Time passed. The chapel changed. The community demographics shifted. Over the years of its existence, its purpose as a chapel for many part-time and a few full-time residents became less relevant.
A community of 500 seasonal and year-round residents changed to one with 5,000 residents. The households once made up of empty nesters and older adults now are households with hundreds of children under 18.
Many churches started five decades ago — also 100 or more years ago — now find themselves stumbling and struggling.
Incremental transitions and changes for which the congregation gave permission have neither kept up with the changes in the demographics of the church membership nor its community context.
Something much more radical is needed, more than just a sabbatical.
Imagine
Begin by imagining your church does not currently exist. It is a group of people under God’s leadership who have decided to plant a new church in your community, city or county. Everything you imagine is about going forward rather than recreating the past.
You prayerfully seek spiritual direction from God. Confirmation of God’s eternal mission is your first goal. You determine God is truly up to something in your midst and you must go forward.
You study the opportunities for a new Christ-centered church in your general area. Who are the people in your context? Their characteristics? Their relationship to Christ and a church?
Are they like your current group of founders or different? Will connecting with them be easy or difficult?
In what geographic area is God empowering you through a vision for new Kingdom ministry? What resources and leadership are available to live into the vision God is imparting to you?
Since you are starting anew and going forward to a new beginning, will the church facilities you have — even with modifications — fit God’s vision for you?
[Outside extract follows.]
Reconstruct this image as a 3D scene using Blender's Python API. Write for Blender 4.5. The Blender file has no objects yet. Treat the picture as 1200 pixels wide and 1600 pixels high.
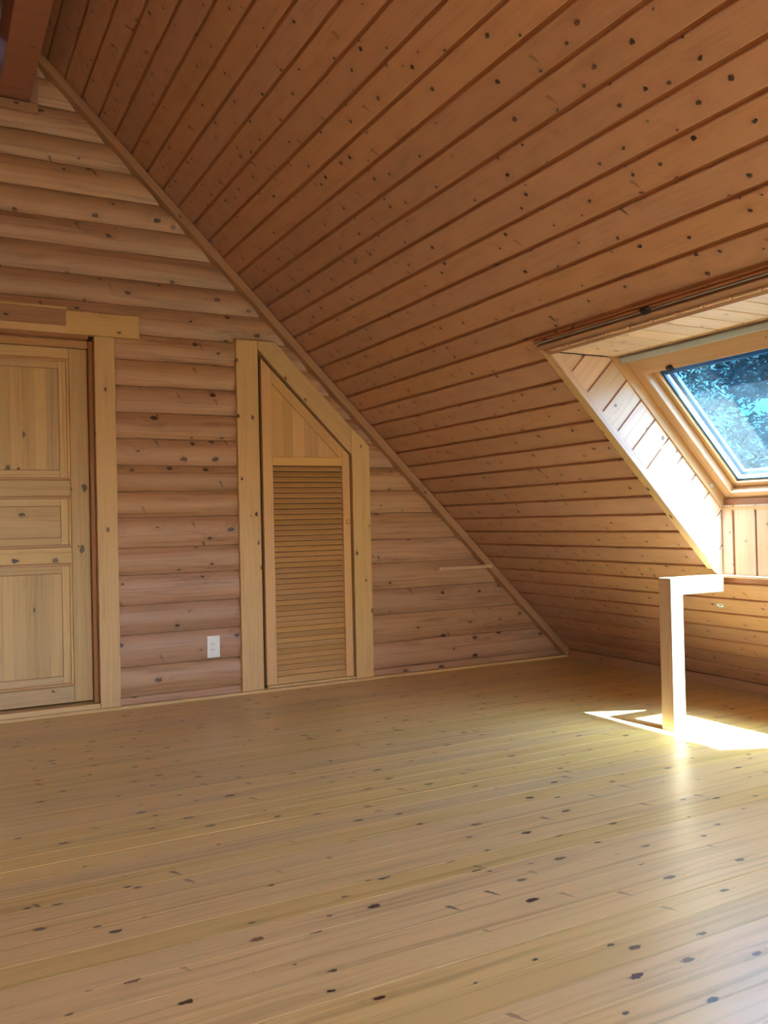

Is it even in the right location?
Are your pastor, staff and key lay leaders called, equipped and ready to lead in the fulfillment of the new vision from God? Will retraining and relearning adequately prepare them? Or will it require new leaders?
Is your church willing to figuratively die so that a new church can emerge in response to God’s leading?
Are you ready? Willing? Is there opposition? Is a jubilee year more than you are willing to do if that becomes the call of God upon your church? Or will you be empowered by God’s vision for a new church ministry?